Last week, Double Fine announced that Spacebase DF-9 was approaching its final v1.0 release —with no new content planned after that milestone.

—with no new content planned after that milestone. This seemed unexpectedly early. Many of the game's planned features hadn't been—and now won't be—implemented. So why are Double Fine ending development? In a statement on Spacebase's Steam forum, studio head Tim Schafer explains what happened.

"We started Spacebase with an open ended-production plan," writes Schafer, "hoping that it would find similar success (and therefore funding) to the alpha-funded games that inspired it. Some of its early sales numbers indicated this might be the case, but slowly things changed, and it became clear that this was looking like a year and a half of production instead of five or so. With each Alpha release there was the hope that things would change, but they didn't."

Schafer explains that all money made from Spacebase went back into development of the game, but that, eventually the studio was spending more than they were making. "As much as we tried to put off the decision, we finally had to change gears and put Spacebase into finishing mode and plan for version 1.0."

To the claim that Double Fine are "silently pulling the plug," Schafer disagrees. "We are announcing our finishing features and v1.0 plan," he writes. "I know it's not a lot of advance notice, but we're still here telling you our plan instead of vanishing quietly in the night." Despite this, he does admit that communication was lacking. "One of the biggest lessons we have learned in this, our first early access title, is about communication. There should have been more communication to the players about the state of the game, and we apologize for that."

"I understand that the recent announcement was a disappointment," Schafer writes. "It was for you, and it was for us. We wanted to keep working on Spacebase for years. But Spacebase spends more money than it brings in, and that's just not something we can afford to do any more. Set up against the expectation of the game being in development as long as Prison Architect or Dwarf Fortress, it's hard not to find fault in the game by comparison.

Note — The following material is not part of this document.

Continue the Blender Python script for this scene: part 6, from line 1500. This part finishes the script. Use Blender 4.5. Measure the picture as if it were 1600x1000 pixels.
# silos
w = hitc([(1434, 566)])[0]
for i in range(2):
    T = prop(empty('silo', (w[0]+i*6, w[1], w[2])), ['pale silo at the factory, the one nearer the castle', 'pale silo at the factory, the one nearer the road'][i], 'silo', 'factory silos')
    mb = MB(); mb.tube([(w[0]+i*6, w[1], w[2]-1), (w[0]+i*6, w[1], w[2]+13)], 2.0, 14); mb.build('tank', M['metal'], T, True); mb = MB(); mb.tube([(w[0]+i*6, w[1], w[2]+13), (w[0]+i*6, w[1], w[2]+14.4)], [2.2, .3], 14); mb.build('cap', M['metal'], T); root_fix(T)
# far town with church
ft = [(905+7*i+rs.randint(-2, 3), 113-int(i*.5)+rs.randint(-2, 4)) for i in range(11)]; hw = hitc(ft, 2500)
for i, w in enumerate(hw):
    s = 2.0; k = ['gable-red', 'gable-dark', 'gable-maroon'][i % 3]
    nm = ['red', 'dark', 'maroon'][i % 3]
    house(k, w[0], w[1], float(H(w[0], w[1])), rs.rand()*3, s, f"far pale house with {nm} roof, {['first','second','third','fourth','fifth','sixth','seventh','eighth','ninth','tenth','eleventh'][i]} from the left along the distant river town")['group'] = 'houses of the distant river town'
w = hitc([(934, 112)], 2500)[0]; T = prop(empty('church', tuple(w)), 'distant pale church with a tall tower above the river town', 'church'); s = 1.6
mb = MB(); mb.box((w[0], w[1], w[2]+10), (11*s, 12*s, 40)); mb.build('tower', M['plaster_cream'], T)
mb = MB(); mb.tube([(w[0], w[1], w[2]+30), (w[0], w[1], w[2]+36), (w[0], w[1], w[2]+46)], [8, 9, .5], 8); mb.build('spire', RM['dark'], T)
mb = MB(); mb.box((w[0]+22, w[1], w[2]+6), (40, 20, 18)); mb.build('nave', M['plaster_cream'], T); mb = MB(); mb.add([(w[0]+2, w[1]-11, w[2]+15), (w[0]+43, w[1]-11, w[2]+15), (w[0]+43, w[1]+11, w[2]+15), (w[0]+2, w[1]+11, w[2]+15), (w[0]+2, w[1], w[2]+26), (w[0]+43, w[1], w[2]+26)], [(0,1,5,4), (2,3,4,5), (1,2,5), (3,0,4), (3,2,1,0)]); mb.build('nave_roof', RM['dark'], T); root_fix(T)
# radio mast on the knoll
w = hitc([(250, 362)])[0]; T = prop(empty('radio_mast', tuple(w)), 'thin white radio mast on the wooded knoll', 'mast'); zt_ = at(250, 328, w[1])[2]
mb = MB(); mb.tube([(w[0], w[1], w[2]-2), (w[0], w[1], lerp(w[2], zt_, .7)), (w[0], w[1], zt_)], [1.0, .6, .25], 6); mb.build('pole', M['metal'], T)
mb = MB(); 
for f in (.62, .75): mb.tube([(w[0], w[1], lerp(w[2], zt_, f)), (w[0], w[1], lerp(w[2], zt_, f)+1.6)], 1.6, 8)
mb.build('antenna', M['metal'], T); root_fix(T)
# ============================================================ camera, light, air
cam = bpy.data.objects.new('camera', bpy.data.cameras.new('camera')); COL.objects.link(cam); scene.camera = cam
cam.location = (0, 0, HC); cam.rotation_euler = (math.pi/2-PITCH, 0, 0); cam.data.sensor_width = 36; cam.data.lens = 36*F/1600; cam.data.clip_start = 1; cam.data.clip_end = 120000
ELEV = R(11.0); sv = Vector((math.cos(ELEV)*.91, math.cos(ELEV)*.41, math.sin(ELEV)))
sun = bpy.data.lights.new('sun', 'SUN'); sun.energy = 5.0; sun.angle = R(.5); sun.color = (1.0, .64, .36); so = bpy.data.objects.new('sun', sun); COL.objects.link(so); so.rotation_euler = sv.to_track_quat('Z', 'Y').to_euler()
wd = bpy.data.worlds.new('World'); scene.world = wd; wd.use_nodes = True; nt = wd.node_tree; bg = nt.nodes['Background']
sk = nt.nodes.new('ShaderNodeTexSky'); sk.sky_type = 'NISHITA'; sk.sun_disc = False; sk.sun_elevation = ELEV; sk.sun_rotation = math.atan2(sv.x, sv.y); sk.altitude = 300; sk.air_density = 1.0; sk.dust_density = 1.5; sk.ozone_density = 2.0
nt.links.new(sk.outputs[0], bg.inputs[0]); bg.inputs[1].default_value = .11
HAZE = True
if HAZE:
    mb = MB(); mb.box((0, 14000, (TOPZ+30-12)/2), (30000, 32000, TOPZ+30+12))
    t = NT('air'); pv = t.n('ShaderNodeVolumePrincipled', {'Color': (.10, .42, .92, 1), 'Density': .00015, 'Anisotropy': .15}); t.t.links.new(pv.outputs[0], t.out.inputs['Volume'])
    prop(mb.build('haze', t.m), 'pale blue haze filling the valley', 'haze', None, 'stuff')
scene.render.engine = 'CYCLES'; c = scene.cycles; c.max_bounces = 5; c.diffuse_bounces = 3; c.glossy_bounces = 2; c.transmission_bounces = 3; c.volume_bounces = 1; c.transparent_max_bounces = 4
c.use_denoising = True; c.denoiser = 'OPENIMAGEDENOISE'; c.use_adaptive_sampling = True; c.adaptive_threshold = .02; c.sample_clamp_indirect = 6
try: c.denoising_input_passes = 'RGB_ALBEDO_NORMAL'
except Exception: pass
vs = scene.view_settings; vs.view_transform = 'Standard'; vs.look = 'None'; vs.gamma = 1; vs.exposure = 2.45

But we continued to sell the game, and will continue to sell the game, because we feel that based solely on its own merits, Spacebase DF9 is still a fun, clever, hilarious, beautiful and complete game."

This isn't the studio's first attempt at crowdfunding, but I'd argue it's been the least successful. By tying continued development to the success of early access, the Spacebase team needed constant and consistent sales. The problem with that plan, as others have pointed out, is that San Francisco is an expensive location to develop from. Here, it seems, the size of Double Fine made early access development untenable–especially for a game that, when it first launched, couldn't justify the price that it was asking.